Ebbene, mentre l'inchiesta per far luce su quanto accaduto va avanti ieri D'Alterio è stato ascoltato dalla Commissione d’inchiesta sugli infortuni sul lavoro, presieduta dalla senatrice Camilla Fabbri. L'architetto, in audizione, ha spiegato di non essersi fatto "un’idea precisa su cosa abbia provocato il crollo del cavalcavia". "Sono un architetto non un ingegnere strutturista", ha dichiarato, innescando una dura reazione da parte della Fabbri: "Le risposte arrivate in audizione sono apparse elusive e approssimative rispetto al suo ruolo di coordinatore per la sicurezza, tenuto a ispezionare e controllare il cantiere, in particolare verificare la coerenza fra la progettazione della sicurezza e la sua realizzazione".
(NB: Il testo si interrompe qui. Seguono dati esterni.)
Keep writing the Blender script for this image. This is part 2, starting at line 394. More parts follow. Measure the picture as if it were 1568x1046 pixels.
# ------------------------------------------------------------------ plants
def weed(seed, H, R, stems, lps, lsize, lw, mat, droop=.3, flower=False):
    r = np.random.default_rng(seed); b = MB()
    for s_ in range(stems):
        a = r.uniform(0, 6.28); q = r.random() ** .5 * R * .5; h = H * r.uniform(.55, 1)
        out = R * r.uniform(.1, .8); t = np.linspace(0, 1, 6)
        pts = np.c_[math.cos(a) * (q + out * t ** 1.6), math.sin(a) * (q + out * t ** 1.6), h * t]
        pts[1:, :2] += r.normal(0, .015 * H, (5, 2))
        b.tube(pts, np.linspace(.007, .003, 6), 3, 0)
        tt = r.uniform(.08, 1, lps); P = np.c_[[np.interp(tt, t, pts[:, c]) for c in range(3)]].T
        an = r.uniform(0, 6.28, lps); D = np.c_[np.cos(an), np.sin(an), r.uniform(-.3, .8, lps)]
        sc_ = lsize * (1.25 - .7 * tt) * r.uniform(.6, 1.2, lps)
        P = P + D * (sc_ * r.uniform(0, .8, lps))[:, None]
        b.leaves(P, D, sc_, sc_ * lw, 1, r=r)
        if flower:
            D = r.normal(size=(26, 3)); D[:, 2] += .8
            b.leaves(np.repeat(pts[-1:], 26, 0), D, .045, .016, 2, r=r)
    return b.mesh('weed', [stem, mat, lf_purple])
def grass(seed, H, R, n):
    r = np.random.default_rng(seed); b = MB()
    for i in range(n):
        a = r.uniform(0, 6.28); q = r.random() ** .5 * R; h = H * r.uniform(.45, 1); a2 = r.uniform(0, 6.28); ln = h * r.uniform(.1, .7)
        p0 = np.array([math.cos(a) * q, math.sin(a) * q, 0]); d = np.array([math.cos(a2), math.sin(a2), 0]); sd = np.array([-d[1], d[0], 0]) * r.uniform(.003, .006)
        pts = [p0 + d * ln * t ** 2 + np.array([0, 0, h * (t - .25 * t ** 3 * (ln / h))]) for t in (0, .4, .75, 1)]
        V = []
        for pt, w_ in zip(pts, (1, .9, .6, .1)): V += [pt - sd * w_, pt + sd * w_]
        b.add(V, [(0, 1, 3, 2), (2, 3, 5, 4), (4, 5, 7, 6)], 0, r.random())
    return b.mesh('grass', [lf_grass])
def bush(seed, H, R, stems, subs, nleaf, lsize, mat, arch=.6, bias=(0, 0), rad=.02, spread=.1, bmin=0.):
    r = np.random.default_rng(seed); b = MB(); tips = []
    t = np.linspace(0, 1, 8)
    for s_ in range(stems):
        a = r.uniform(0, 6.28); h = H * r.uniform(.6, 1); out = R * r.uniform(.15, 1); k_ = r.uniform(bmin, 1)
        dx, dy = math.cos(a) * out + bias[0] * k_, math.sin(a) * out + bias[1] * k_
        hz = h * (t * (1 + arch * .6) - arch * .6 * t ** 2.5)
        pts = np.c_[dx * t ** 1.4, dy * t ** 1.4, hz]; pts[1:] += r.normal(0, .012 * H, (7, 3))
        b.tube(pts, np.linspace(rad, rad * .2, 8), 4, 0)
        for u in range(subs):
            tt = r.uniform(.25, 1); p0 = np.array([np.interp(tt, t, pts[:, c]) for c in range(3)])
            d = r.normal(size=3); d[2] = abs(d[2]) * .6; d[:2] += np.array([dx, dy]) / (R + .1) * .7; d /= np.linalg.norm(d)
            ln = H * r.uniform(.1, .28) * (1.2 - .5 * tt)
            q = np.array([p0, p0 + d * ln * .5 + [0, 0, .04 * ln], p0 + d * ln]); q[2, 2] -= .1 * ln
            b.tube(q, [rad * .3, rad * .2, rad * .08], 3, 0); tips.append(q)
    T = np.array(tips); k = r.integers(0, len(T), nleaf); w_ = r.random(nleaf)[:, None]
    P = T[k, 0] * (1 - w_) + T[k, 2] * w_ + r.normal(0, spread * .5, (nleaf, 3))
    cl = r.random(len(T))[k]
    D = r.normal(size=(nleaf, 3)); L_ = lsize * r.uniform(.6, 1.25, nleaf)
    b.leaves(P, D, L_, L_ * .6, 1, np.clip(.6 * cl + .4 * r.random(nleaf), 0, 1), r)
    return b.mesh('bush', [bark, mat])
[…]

In effetti il 9 marzo scorso D'Alterio si era recato al cantiere tra le 9.30 e le 10.30: in quel momento probabilmente le operazioni di sollevamento del ponte erano ancora in corso: in quell'occasione l'architetto effettuò dei rilievi agli operai che stavano lavorando, uno dei quali relativo alla ‘nastratura’ dei cavi elettrici della centralina dei martinetti, gli apparecchi che come un cric dovevano sollevare il ponte. "Desta stupore e lascia perplessi – continua Fabbri – che di fronte ad un evento così eclatante, come il crollo del ponte, lo stesso coordinatore per la sicurezza non ci abbia saputo dire, anche in termini generici, le ragioni che secondo lui potrebbero aver determinato questo tragico incidente. Nel piano operativo di sicurezza, infatti, viene chiaramente riportato che uno degli eventuali rischi di un sollevamento di un impalcato, se non effettuato in modo corretto, è proprio ‘la repentina caduta dell’impalcato per eventuale accidentale cedimento di uno o più martinetti’".

Nel frattempo l’avvocato Vincenzo Maccarone, che assiste i familiari di Antonella Viviani ed Emidio Diomede, i coniugi morti a causa del crollo, ha preparato una richiesta di risarcimento che verrà inviata ad Autostrade per l’Italia, la società che aveva commissionato i lavori sul cavalcavia a Pavimental, ditta del gruppo Autostrade che aveva subappaltato l’intervento, e a Delabech, che aveva materialmente eseguito il sollevamento del ponte. Autostrade per l'Italia avrebbe già manifestato la disponibilità ad erogare il risarcimento.